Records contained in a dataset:
※

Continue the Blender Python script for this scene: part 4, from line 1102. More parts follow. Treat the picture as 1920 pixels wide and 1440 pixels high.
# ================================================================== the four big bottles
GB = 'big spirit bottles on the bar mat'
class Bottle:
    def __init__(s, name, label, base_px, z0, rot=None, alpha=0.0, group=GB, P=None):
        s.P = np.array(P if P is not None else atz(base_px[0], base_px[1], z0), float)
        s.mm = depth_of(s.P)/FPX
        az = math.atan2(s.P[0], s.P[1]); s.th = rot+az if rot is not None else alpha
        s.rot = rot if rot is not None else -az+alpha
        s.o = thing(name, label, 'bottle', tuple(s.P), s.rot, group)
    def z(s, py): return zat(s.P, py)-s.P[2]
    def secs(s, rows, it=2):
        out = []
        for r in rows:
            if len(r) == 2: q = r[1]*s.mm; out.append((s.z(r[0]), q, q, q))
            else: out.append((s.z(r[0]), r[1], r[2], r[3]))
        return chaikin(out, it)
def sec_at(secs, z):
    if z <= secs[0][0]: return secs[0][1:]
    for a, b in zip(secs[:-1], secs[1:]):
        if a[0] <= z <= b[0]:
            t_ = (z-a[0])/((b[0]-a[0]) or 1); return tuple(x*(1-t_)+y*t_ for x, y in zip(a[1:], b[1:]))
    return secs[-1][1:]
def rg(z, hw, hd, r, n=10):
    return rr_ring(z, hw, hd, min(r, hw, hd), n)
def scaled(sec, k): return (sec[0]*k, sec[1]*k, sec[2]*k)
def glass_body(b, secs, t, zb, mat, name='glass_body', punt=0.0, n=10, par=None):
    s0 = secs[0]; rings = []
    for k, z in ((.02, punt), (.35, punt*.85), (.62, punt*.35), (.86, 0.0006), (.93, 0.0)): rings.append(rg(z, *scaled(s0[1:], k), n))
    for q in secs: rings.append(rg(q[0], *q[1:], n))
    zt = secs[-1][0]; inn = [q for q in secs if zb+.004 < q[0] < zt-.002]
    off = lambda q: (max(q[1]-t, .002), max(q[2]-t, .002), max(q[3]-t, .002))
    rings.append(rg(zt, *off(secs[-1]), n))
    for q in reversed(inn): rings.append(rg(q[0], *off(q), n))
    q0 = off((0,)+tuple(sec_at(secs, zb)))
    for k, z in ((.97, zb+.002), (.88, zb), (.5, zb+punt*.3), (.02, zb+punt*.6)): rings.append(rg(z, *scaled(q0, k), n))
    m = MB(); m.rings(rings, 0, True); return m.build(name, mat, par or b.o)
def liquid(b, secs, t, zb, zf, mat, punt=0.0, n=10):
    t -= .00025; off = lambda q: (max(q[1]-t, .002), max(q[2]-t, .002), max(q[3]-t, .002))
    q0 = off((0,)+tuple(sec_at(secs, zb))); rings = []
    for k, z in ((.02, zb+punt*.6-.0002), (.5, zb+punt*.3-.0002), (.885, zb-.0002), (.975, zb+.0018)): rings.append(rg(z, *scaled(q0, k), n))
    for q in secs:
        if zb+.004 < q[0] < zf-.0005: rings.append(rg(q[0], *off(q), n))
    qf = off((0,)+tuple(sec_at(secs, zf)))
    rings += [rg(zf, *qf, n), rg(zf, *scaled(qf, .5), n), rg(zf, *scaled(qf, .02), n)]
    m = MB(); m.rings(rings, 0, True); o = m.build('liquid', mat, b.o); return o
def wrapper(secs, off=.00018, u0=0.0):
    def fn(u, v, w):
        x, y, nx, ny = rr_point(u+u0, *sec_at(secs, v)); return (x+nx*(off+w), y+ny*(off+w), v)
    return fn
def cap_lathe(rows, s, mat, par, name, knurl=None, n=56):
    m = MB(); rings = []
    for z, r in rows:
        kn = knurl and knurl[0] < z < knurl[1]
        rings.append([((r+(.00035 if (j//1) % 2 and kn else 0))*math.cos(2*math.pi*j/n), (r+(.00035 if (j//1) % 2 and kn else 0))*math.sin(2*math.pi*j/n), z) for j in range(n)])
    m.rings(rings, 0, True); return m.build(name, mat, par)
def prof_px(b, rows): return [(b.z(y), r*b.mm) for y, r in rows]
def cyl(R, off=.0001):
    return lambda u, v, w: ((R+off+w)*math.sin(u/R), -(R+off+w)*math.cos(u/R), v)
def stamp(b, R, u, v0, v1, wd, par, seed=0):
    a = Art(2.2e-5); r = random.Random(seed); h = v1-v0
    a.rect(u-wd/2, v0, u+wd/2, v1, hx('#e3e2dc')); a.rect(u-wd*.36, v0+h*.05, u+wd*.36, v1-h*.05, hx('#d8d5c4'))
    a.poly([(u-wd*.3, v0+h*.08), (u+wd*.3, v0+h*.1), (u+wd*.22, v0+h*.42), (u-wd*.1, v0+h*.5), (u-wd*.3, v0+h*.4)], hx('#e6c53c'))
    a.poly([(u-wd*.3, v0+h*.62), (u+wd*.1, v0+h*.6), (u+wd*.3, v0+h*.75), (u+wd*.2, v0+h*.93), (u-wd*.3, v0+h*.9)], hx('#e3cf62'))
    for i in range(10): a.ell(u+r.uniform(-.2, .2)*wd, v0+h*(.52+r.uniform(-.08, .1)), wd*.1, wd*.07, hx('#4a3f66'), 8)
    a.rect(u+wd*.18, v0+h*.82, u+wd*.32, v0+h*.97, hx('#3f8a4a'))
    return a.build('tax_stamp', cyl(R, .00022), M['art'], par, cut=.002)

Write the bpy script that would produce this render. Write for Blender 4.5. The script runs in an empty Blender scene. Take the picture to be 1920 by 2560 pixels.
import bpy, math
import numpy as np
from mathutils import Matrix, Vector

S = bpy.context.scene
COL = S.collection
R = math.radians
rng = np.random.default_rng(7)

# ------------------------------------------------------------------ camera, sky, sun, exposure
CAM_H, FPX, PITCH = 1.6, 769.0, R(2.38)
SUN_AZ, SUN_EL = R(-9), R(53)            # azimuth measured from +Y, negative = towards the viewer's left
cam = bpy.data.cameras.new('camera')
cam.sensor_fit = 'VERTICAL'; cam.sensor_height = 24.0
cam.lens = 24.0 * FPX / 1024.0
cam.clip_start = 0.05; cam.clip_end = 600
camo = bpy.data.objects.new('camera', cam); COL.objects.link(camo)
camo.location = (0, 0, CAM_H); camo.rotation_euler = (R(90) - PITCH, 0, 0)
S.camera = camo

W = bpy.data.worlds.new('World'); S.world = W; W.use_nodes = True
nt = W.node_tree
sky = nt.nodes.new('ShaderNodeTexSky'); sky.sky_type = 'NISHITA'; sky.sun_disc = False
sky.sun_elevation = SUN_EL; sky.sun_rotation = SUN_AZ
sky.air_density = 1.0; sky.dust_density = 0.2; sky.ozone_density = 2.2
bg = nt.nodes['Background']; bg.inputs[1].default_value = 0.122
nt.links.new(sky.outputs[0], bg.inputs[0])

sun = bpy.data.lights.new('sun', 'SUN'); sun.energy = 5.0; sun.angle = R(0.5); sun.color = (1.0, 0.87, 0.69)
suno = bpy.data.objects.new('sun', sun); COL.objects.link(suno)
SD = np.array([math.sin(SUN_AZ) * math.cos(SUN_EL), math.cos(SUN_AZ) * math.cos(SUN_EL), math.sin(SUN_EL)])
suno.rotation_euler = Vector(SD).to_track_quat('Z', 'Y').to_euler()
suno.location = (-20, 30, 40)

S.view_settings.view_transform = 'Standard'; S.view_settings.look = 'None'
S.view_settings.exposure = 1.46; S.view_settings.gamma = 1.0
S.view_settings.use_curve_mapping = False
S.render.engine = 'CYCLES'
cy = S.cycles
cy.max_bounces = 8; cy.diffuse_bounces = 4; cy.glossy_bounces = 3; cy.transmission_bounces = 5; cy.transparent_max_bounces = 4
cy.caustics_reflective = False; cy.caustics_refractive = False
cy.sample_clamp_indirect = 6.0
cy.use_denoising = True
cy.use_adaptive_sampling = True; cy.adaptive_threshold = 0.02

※

Stated goal: Start with the line that holds "Write the bpy" and finish with the line that holds "rng = np.random.default_rng(7)". Transcribe each line in between exactly, and those two as well.

Answer for the task:
Write the bpy script that would produce this render. Write for Blender 4.5. The script runs in an empty Blender scene. Take the picture to be 1920 by 2560 pixels.
import bpy, math
import numpy as np
from mathutils import Matrix, Vector

S = bpy.context.scene
COL = S.collection
R = math.radians
rng = np.random.default_rng(7)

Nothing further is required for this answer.